Nos vídeos que circulam nas redes sociais, a pessoa que filmava avisa os policiais que o homem sofria de transtornos mentais — ao portal G1, sua esposa, Maria Fabiana, afirmou que ele tinha esquizofrenia.
A Polícia Rodoviária Federal emitiu nota informando que “está comprometida com a apuração inequívoca das circunstâncias relativas à ocorrência” e “os agentes envolvidos foram afastados das atividades de policiamento”.
Em um primeiro momento, a instituição divulgou comunicado sobre a morte de Genivaldo dizendo que “foram empregadas técnicas de imobilização e instrumentos de menor potencial ofensivo para sua contenção”.
Mais de 600 candidatos aprovados no concurso da PRF tiveram a nomeação autorizada na última quarta em decreto do presidente Jair Bolsonaro (PL). Eles terão de passar pelo curso introdutório.

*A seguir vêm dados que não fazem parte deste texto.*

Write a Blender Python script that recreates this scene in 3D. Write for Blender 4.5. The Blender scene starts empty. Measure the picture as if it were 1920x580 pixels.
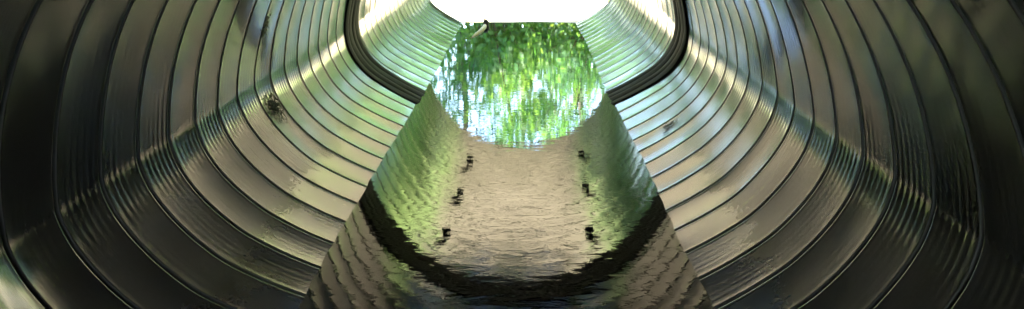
import bpy, math, random
import numpy as np
R = math.radians
random.seed(7); rng = np.random.default_rng(7)
S = bpy.context.scene
COL = S.collection

# ------------------------------------------------------------------ helpers
def link(name, verts, faces, mat, parent=None, smooth=True, uv=None):
    me = bpy.data.meshes.new(name)
    verts = np.asarray(verts, dtype=float); faces = np.asarray(faces) if not isinstance(faces, list) else faces
    me.from_pydata(verts.tolist(), [], faces.tolist() if hasattr(faces, 'tolist') else faces)
    me.update()
    if smooth:
        me.polygons.foreach_set('use_smooth', [True]*len(me.polygons))
    if uv is not None:
        l = me.uv_layers.new(name='UVMap')
        vi = np.zeros(len(me.loops), dtype=np.int64); me.loops.foreach_get('vertex_index', vi)
        l.data.foreach_set('uv', np.asarray(uv)[vi].astype(np.float32).ravel())
    if mat: me.materials.append(mat)
    o = bpy.data.objects.new(name, me); COL.objects.link(o)
    if parent: o.parent = parent
    return o

def tag(o, label=None, cat=None, group=None, kind=None):
    if label: o['label'] = label
    if cat: o['category'] = cat
    if group: o['group'] = group
    if kind: o['kind'] = kind
    return o

def empty(name, loc, rz=0.0):
    o = bpy.data.objects.new(name, None); COL.objects.link(o)
    o.location = loc; o.rotation_euler = (0, 0, rz); o.empty_display_size = .1
    return o

def mat(name):
    m = bpy.data.materials.new(name); m.use_nodes = True
    nt = m.node_tree
    return m, nt, nt.nodes['Principled BSDF']
def N(nt, t, **k):
    n = nt.nodes.new(t)
    for a, b in k.items(): setattr(n, a, b)
    return n
def ramp(nt, src, stops):
    r = N(nt, 'ShaderNodeValToRGB')
    e = r.color_ramp.elements
    while len(e) < len(stops): e.new(.5)
    for el, (p, c) in zip(e, stops):
        el.position = p; el.color = (*c, 1) if isinstance(c, (tuple, list)) else (c, c, c, 1)
    nt.links.new(src, r.inputs[0]); return r.outputs[0]
def mth(nt, op, a, b=None, c=None):
    n = N(nt, 'ShaderNodeMath', operation=op)
    for i, v in enumerate((a, b, c)):
        if v is None: continue
        if isinstance(v, (int, float)): n.inputs[i].default_value = v
        else: nt.links.new(v, n.inputs[i])
    return n.outputs[0]
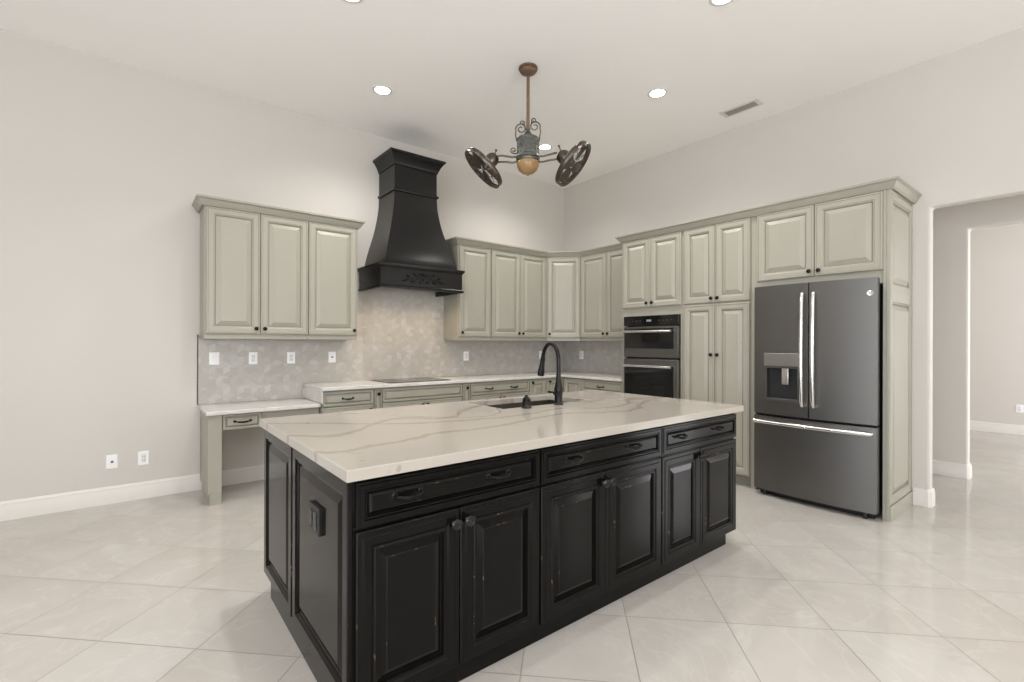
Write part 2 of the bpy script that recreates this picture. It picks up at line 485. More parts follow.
def front(name, par, x0, z0, x1, z1, y, dark=False, lim=0.36):
    p = fit(BLACK_PROF if dark else SAGE_PROF, x1 - x0, z1 - z0, lim)
    return MB().panel(x0, z0, x1, z1, y, p, BLACK_MI if dark else SAGE_MI).build(name, MK if dark else MS, par, smooth=False)


def knob(par, x, y, z, r=0.018, mat=None):
    T = Matrix.Translation((x, y, z)) @ Matrix.Rotation(PI / 2, 4, 'X')
    return MB().lathe([(0.006, 0), (0.0075, 0.001), (0.005, 0.004), (0.005, 0.012), (r * .85, 0.014), (r, 0.018), (r * .92, 0.023), (r * .55, 0.027), (0.001, 0.028)], 16, T).build('knob', mat or M['knobmetal'], par)


def swirl_knob(par, x, y, z):
    T = Matrix.Translation((x, y, z)) @ Matrix.Rotation(PI / 2, 4, 'X') @ Matrix.Scale(1.15, 4)
    b = MB().lathe([(0.009, 0), (0.006, 0.004), (0.006, 0.014), (0.017, 0.016), (0.019, 0.020), (0.016, 0.024), (0.001, 0.024)], 20, T)
    b.T = T
    b.tube([((0.017 - 0.0155 * k / 40) * math.cos(k * 0.32), (0.017 - 0.0155 * k / 40) * math.sin(k * 0.32), 0.0245) for k in range(41)], 0.0022, 6)
    return b.build('knob', M['pewter'], par)


def bail(par, x, y, z, L=0.11, mat=None):
    h = L / 2; b = MB()
    pts = [(x - h, y, z), (x - h * .97, y - 0.014, z), (x - h * .8, y - 0.024, z - 0.002), (x - h * .4, y - 0.028, z - 0.006), (x, y - 0.029, z - 0.008), (x + h * .4, y - 0.028, z - 0.006), (x + h * .8, y - 0.024, z - 0.002), (x + h * .97, y - 0.014, z), (x + h, y, z)]
    b.tube(pts, [0.006, 0.005, 0.005, 0.0075, 0.0085, 0.0075, 0.005, 0.005, 0.006], 10)
    for sx in (-1, 1):
        b.lathe([(0.011, 0), (0.011, 0.002), (0.007, 0.004)], 14, Matrix.Translation((x + sx * h, y, z)) @ Matrix.Rotation(PI / 2, 4, 'X'))
    return b.build('handle', mat or M['knobmetal'], par)


def upper_body(par, w_, d, z0, z1):
    b = MB().box(0, -d, z0 + 0.04, w_, -0.001, z1)
    b.build('body', M['sage'], par, bevel=0.001)
    MB().box(0.0, -d + 0.002, z0, w_, -d + 0.022, z0 + 0.04).box(0, -d + 0.022, z0, 0.02, -0.011, z0 + 0.04).box(w_ - 0.02, -d + 0.022, z0, w_, -0.011, z0 + 0.04).build('light_rail', M['sage'], par, bevel=0.003)


UZ0, UZ1 = 1.36, 2.496
DZ0, DZ1 = 1.408, 2.492
UD = 0.333


def upper(label, x, y, rz, w_, doors, knobs, first_stile=0.0):
    """doors = list of (x0, x1); knobs = list of 'l' or 'r'"""
    c = thing('wall_cabinet', label, 'cabinet', (x, y, 0), rz)
    upper_body(c, w_, UD, UZ0, UZ1)
    for (a, b), k in zip(doors, knobs):
        d = front('door', c, a, DZ0, b, DZ1, -UD)
        knob(d, (a + 0.033) if k == 'l' else (b - 0.033), -UD - 0.019, 1.455)
    return c


R = -PI / 2
upper('sage two-door wall cabinet above the desk, at the far left of the room', -4.61, 0, 0, 0.842, [(0.012, 0.426), (0.431, 0.840)], 'rl')
upper('single-door sage wall cabinet just left of the black range hood', -3.766, 0, 0, 0.480, [(0.003, 0.472)], 'r')
upper('single-door sage wall cabinet just right of the black range hood', -2.08, 0, 0, 0.476, [(0.015, 0.470)], 'l')
upper('two-door sage wall cabinet between the hood-side cabinet and the corner cabinet', -1.602, 0, 0, 0.938, [(0.006, 0.467), (0.472, 0.930)], 'rl')
upper('two-door sage wall cabinet between the corner cabinet and the tall oven cabinet', 0, -0.664, R, 0.934, [(0.004, 0.449), (0.454, 0.930)], 'rl')
# diagonal corner wall cabinet
cc = thing('corner_wall_cabinet', 'diagonal single-door sage wall cabinet filling the room corner', 'cabinet', (-0.664, -0.333, 0), -PI / 4)
foot = [(-0.662, -0.001), (-0.001, -0.001), (-0.001, -0.662), (-0.335, -0.662), (-0.662, -0.335)]
b = MB(); Ti = Matrix.Rotation(PI / 4, 4, 'Z') @ Matrix.Translation((0.664, 0.333, 0))
b.T = Ti; b.rings([[(x, y, z) for x, y in foot] for z in (UZ0 + 0.04, UZ1)])
b.build('body', M['sage'], cc, bevel=0.001)
LD = math.hypot(0.329, 0.329)
MB().box(0.006, 0.003, UZ0, LD - 0.004, 0.023, UZ0 + 0.04).build('light_rail', M['sage'], cc, bevel=0.003)
d = front('door', cc, 0.016, DZ0, LD - 0.010, DZ1, -0.001)
knob(d, 0.05, -0.020, 1.455)

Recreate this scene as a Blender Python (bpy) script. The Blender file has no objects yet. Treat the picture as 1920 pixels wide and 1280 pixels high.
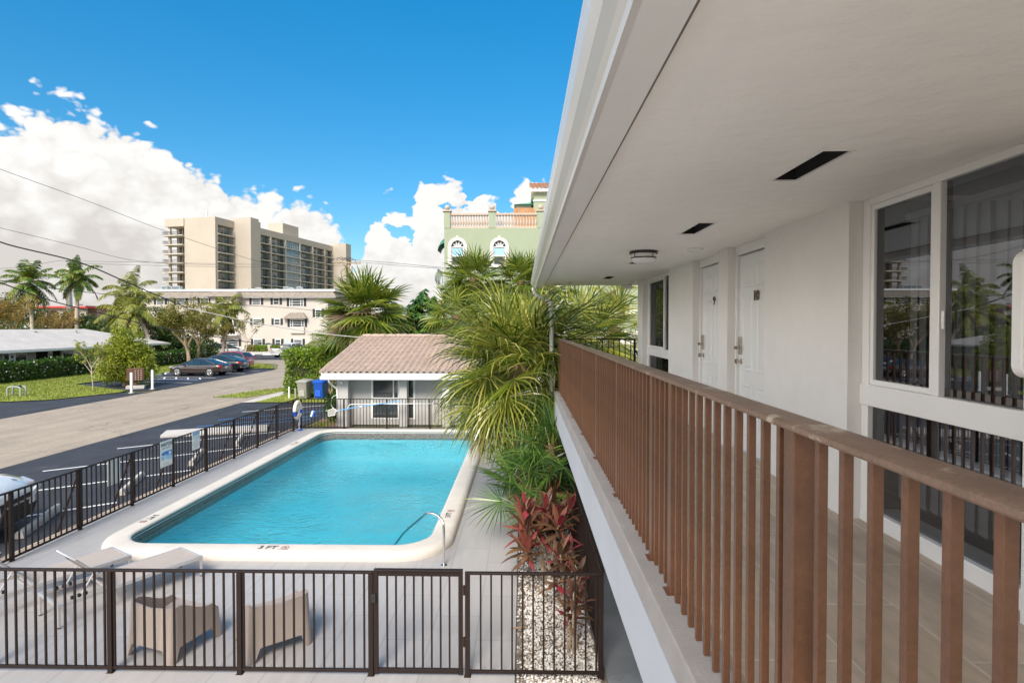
import bpy, math, random
from mathutils import Vector, Matrix, noise as mnoise
random.seed(7)
R=math.radians; PI=math.pi
sc=bpy.context.scene
COL=sc.collection
F,CX,CY,H=1060.0,980.0,610.0,4.05
def G(px,py,z=0.0):
    Y=(H-z)*F/(py-CY); return Vector(((px-CX)*Y/F,Y,z))
def PX(px,Y): return (px-CX)*Y/F
def PZ(py,Y): return H-(py-CY)*Y/F
def P(px,py,Y): return Vector((PX(px,Y),Y,PZ(py,Y)))
U=random.uniform

# ------------------------------------------------------------------ mesh helpers
class MB:
    def __init__(s): s.v=[]; s.f=[]; s.m=[]
    def add(s,vs,fs,mi=0):
        o=len(s.v); s.v.extend([Vector(v) for v in vs])
        s.f.extend([[i+o for i in f] for f in fs]); s.m.extend([mi]*len(fs)); return s
    def box(s,x0,x1,y0,y1,z0,z1,mi=0):
        vs=[(x0,y0,z0),(x1,y0,z0),(x1,y1,z0),(x0,y1,z0),(x0,y0,z1),(x1,y0,z1),(x1,y1,z1),(x0,y1,z1)]
        return s.add(vs,[(0,3,2,1),(4,5,6,7),(0,1,5,4),(1,2,6,5),(2,3,7,6),(3,0,4,7)],mi)
    def obox(s,c,size,M=None,mi=0):
        n=MB().box(-size[0]/2,size[0]/2,-size[1]/2,size[1]/2,-size[2]/2,size[2]/2)
        M=M if M is not None else Matrix.Identity(3)
        return s.add([M@v+Vector(c) for v in n.v],n.f,mi)
    def bar(s,a,b,w,h,mi=0):
        a=Vector(a);b=Vector(b);d=b-a;L=d.length
        q=d.to_track_quat('X','Z').to_matrix()
        return s.obox((a+b)/2,(L,w,h),q,mi)
    def tube(s,path,r,n=8,cap=True,mi=0):
        path=[Vector(p) for p in path]; k=len(path)
        rs=r if isinstance(r,(list,tuple)) else [r]*k
        o=len(s.v); up=None
        for i,p in enumerate(path):
            if i==0: d=path[1]-p
            elif i==k-1: d=p-path[i-1]
            else: d=path[i+1]-path[i-1]
            d.normalize()
            if up is None:
                up=Vector((0,0,1)) if abs(d.z)<.9 else Vector((1,0,0))
            a=d.cross(up)
            if a.length<1e-5: a=d.cross(Vector((0,1,0)))
            a.normalize(); b=a.cross(d); up=b
            for j in range(n):
                t=2*PI*j/n
                s.v.append(p+(a*math.cos(t)+b*math.sin(t))*rs[i])
        for i in range(k-1):
            for j in range(n):
                j2=(j+1)%n
                s.f.append([o+i*n+j,o+i*n+j2,o+(i+1)*n+j2,o+(i+1)*n+j]); s.m.append(mi)
        if cap:
            s.f.append([o+j for j in range(n)]); s.m.append(mi)
            s.f.append([o+(k-1)*n+j for j in reversed(range(n))]); s.m.append(mi)
        return s
    def lathe(s,prof,c=(0,0,0),n=16,mi=0,M=None):
        c=Vector(c); o=len(s.v)
        for (r,z) in prof:
            for j in range(n):
                t=2*PI*j/n; v=Vector((r*math.cos(t),r*math.sin(t),z))
                if M is not None: v=M@v
                s.v.append(v+c)
        for i in range(len(prof)-1):
            for j in range(n):
                j2=(j+1)%n
                s.f.append([o+i*n+j,o+i*n+j2,o+(i+1)*n+j2,o+(i+1)*n+j]); s.m.append(mi)
        s.f.append([o+j for j in reversed(range(n))]); s.m.append(mi)
        k=len(prof)-1
        s.f.append([o+k*n+j for j in range(n)]); s.m.append(mi)
        return s
    def extr(s,poly,axis,a,b,mi=0):
        # polygon in the plane normal to axis ('x': (y,z), 'y': (x,z), 'z': (x,y)) extruded a..b
        def mk(p,t):
            if axis=='x': return (t,p[0],p[1])
            if axis=='y': return (p[0],t,p[1])
            return (p[0],p[1],t)
        n=len(poly)
        vs=[mk(p,a) for p in poly]+[mk(p,b) for p in poly]
        fs=[list(range(n)),list(range(2*n-1,n-1,-1))]
        for i in range(n):
            j=(i+1)%n; fs.append([i,i+n,j+n,j])
        return s.add(vs,fs,mi)
    def loft(s,loops,closed=True,mi=0,cap=False):
        n=len(loops[0]); o=len(s.v)
        for L in loops: s.v.extend([Vector(p) for p in L])
        for i in range(len(loops)-1):
            for j in range(n if closed else n-1):
                j2=(j+1)%n
                s.f.append([o+i*n+j,o+i*n+j2,o+(i+1)*n+j2,o+(i+1)*n+j]); s.m.append(mi)
        if cap:
            s.f.append([o+j for j in reversed(range(n))]); s.m.append(mi)
            k=len(loops)-1
            s.f.append([o+k*n+j for j in range(n)]); s.m.append(mi)
        return s
    def sheet(s,poly,z,mi=0):
        return s.add([(p[0],p[1],z) for p in poly],[list(range(len(poly)))],mi)
    def xf(s,M):
        s.v=[M@v for v in s.v]; return s
    def build(s,name,mats,parent=None,loc=None,smooth=False,bevel=0,local=False,fix=True):
        off=Vector((0,0,0))
        if not local:
            q=parent
            while q is not None:
                off=off+q.location; q=q.parent
            if loc is not None: off=off+Vector(loc)
        me=bpy.data.meshes.new(name)
        me.from_pydata([tuple(v-off) for v in s.v],[],s.f)
        ml=mats if isinstance(mats,(list,tuple)) else [mats]
        for m in ml: me.materials.append(m)
        if len(ml)>1: me.polygons.foreach_set('material_index',s.m)
        me.validate(); me.update()
        if fix:
            import bmesh
            bm=bmesh.new(); bm.from_mesh(me); bmesh.ops.recalc_face_normals(bm,faces=bm.faces[:]); bm.to_mesh(me); bm.free()
        o=bpy.data.objects.new(name,me); COL.objects.link(o)
        if parent is not None: o.parent=parent
        if loc is not None: o.location=loc
        if smooth:
            me.polygons.foreach_set('use_smooth',[True]*len(me.polygons))
            if smooth!='all':
                try: me.set_sharp_from_angle(angle=R(40))
                except Exception: pass
        if bevel:
            b=o.modifiers.new('bevel','BEVEL'); b.width=bevel; b.segments=2; b.limit_method='ANGLE'; b.angle_limit=R(40)
        return o
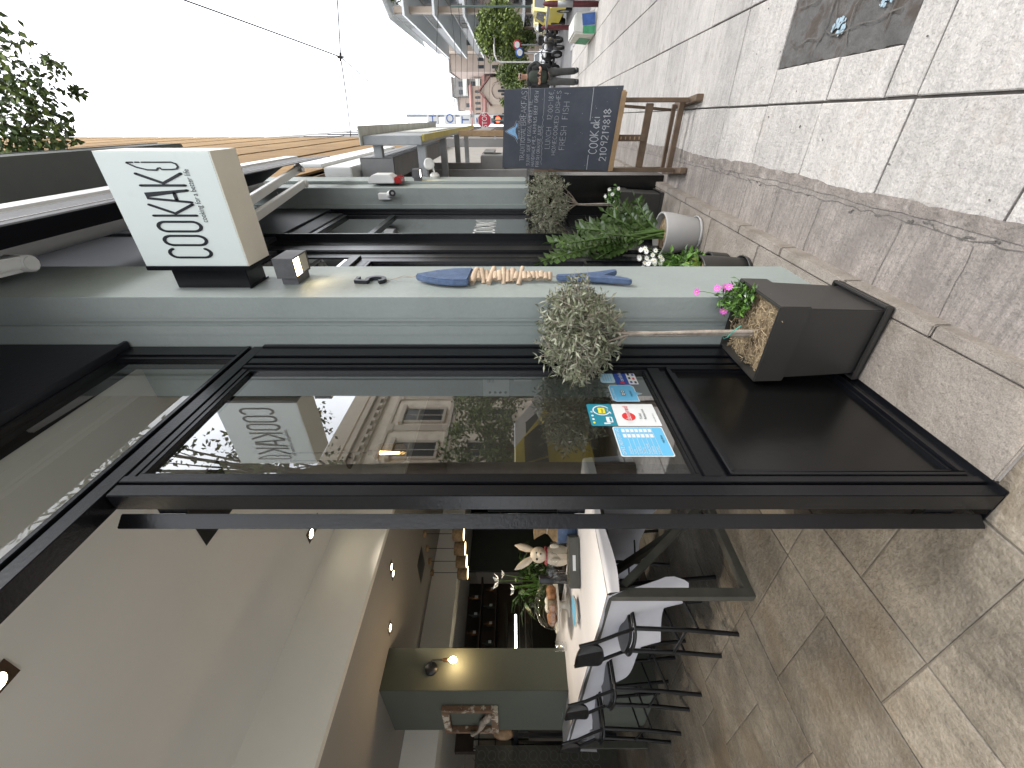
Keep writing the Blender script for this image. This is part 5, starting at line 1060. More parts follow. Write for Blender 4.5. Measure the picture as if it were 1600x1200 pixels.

Para Ariel de Castro Alves, advogado e especialista em direitos humanos e segurança pública, a eliminação de conteúdo de direitos humanos da formação na PRF “demonstra que ocorrências como essa, de tortura e assassinato, são premeditadas e planejadas pela instituição”.
“As aulas de direitos humanos na formação dos agentes colaboraria para prevenir essas situações e levantam discussões sobre as verdadeiras causas da violência e da exclusão social.”